— start INPUT RECORDS —
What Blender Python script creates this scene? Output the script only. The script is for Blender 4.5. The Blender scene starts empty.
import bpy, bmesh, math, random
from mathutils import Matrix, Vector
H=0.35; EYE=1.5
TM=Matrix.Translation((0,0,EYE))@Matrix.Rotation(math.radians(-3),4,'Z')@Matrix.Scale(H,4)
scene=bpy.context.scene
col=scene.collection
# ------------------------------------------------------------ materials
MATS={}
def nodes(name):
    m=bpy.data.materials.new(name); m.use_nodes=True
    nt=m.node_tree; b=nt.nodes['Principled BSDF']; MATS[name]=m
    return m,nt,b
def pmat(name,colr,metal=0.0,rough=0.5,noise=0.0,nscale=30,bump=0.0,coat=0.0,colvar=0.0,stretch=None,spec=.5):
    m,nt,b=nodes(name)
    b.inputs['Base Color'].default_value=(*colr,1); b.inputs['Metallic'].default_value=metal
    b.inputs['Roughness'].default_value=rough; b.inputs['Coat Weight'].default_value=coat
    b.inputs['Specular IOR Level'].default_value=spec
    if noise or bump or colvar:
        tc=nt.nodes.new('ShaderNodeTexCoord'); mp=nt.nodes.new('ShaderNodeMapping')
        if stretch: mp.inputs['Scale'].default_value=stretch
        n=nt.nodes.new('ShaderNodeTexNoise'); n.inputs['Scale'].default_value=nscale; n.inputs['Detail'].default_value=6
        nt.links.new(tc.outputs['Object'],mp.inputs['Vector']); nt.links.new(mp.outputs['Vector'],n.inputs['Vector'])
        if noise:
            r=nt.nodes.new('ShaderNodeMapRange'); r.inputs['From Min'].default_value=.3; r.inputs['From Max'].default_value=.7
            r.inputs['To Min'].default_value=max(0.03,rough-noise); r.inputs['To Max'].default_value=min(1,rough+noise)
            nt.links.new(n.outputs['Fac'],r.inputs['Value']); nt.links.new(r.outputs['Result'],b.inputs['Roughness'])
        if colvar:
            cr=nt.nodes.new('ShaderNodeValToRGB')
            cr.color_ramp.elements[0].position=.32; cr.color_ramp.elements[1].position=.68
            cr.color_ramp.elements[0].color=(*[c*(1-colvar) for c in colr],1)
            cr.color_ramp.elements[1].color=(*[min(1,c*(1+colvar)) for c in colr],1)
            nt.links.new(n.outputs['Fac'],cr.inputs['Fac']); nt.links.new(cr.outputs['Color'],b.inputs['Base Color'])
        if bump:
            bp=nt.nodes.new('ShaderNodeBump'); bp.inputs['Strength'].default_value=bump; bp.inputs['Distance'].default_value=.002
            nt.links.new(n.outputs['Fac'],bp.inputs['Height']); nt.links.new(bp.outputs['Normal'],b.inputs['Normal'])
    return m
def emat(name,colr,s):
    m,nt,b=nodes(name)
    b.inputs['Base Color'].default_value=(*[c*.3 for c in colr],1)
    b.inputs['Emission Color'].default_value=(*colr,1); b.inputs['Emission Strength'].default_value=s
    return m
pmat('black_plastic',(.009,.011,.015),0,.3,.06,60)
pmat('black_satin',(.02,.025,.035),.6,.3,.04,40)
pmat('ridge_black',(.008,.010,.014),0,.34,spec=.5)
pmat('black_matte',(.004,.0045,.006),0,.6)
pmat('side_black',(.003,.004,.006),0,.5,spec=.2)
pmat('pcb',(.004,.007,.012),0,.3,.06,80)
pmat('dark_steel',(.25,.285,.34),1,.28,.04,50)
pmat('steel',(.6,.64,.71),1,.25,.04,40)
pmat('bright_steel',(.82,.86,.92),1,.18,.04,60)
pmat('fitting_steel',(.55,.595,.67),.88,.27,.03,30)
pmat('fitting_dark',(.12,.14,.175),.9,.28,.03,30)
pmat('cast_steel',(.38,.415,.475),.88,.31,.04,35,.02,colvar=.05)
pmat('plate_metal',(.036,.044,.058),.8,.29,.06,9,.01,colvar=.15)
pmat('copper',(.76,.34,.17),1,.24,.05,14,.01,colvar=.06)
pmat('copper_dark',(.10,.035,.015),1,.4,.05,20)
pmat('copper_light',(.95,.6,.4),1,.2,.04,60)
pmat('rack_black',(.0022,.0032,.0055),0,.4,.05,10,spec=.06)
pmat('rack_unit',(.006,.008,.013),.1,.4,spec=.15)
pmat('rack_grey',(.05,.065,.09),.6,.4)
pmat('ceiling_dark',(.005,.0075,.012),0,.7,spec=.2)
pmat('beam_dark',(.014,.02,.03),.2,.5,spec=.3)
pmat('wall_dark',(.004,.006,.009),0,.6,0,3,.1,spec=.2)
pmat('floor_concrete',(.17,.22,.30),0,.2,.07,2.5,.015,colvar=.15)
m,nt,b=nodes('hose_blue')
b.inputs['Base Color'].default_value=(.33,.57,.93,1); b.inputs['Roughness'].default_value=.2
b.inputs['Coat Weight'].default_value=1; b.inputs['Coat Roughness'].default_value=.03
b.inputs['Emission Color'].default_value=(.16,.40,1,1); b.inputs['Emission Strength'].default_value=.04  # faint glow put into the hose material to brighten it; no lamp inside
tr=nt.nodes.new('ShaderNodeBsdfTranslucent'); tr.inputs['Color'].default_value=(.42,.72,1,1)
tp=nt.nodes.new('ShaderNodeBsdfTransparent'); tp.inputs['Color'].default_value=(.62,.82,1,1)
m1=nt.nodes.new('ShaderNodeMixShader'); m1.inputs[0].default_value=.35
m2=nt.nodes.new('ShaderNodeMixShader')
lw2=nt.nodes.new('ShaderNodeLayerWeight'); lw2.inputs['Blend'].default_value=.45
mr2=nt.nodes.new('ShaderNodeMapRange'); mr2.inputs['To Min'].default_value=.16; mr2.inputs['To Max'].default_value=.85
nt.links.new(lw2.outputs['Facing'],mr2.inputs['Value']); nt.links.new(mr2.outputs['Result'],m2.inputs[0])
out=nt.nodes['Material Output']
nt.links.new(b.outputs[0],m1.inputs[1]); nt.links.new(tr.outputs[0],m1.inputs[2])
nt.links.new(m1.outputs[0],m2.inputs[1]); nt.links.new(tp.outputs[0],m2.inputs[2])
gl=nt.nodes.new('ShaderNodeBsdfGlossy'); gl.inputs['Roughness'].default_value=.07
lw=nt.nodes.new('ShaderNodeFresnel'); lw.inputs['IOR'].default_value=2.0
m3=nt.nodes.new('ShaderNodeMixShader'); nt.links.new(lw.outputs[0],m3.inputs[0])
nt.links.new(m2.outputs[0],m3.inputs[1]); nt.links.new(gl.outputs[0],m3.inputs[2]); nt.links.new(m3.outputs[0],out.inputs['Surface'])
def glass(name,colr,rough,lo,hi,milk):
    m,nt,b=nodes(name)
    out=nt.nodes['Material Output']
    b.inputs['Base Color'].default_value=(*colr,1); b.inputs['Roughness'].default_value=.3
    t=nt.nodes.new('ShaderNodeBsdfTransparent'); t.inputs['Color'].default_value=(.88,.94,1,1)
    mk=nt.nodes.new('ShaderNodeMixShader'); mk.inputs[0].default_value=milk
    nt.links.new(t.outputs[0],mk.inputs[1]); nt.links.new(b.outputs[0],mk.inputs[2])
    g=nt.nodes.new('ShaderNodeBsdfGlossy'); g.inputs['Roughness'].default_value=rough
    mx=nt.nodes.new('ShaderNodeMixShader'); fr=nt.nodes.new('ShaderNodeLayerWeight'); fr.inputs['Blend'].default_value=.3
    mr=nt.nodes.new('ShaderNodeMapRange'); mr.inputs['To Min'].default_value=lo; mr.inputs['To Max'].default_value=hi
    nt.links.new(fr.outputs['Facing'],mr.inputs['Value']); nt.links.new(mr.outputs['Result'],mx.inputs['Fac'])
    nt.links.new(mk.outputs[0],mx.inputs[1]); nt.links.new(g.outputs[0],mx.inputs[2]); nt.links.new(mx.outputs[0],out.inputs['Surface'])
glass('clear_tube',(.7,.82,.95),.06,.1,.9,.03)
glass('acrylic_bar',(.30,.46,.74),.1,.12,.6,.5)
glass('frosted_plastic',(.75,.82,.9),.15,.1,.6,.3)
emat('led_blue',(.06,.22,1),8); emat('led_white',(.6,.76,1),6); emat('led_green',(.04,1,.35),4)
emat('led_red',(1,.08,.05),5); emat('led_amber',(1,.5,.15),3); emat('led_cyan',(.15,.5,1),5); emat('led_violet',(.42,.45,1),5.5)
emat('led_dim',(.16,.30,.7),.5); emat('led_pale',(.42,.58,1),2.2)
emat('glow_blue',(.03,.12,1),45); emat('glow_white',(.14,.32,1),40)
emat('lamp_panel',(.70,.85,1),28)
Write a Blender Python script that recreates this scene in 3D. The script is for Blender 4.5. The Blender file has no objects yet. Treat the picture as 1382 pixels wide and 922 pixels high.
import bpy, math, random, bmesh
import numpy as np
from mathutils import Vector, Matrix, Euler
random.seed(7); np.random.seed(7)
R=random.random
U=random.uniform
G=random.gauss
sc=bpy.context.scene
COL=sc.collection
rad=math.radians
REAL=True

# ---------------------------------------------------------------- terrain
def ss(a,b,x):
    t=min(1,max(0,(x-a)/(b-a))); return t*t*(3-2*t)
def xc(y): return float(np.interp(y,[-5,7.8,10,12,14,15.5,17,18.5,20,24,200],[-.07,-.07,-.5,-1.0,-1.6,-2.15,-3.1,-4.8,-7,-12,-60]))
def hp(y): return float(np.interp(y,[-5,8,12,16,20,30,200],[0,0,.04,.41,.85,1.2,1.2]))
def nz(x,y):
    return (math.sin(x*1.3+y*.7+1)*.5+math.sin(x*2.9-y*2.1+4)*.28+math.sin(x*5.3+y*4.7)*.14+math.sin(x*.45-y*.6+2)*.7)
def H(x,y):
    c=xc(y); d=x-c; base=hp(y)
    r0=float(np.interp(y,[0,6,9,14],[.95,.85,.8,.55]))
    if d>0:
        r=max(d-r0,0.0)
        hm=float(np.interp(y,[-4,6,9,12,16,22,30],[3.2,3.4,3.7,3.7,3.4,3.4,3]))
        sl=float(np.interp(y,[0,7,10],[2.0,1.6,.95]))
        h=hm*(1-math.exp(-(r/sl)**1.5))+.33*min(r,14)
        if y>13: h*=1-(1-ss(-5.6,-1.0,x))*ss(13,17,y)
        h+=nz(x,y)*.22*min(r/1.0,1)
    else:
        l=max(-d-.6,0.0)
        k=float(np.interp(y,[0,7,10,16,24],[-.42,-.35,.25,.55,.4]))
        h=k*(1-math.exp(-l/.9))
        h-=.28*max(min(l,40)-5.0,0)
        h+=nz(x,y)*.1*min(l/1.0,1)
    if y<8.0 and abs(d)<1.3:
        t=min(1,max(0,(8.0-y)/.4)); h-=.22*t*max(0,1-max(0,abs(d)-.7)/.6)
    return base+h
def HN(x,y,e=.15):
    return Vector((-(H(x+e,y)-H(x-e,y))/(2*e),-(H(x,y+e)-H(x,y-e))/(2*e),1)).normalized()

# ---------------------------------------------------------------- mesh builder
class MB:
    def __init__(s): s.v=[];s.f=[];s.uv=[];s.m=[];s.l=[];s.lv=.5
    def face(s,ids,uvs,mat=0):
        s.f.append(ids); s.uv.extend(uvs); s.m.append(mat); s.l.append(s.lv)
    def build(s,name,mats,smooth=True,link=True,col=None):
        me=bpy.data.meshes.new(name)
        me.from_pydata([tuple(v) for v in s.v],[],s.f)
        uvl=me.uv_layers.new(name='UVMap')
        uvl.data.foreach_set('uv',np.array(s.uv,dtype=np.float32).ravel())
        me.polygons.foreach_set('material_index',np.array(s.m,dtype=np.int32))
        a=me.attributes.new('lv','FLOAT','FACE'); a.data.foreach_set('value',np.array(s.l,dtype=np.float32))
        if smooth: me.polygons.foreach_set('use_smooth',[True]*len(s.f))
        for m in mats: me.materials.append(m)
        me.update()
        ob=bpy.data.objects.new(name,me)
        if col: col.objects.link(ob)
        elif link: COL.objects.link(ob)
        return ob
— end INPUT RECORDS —
**STATED GOAL:**
Report the number of lines that include the string "Blender"; return nothing but the count.

**RESULT OF THIS TASK:**
2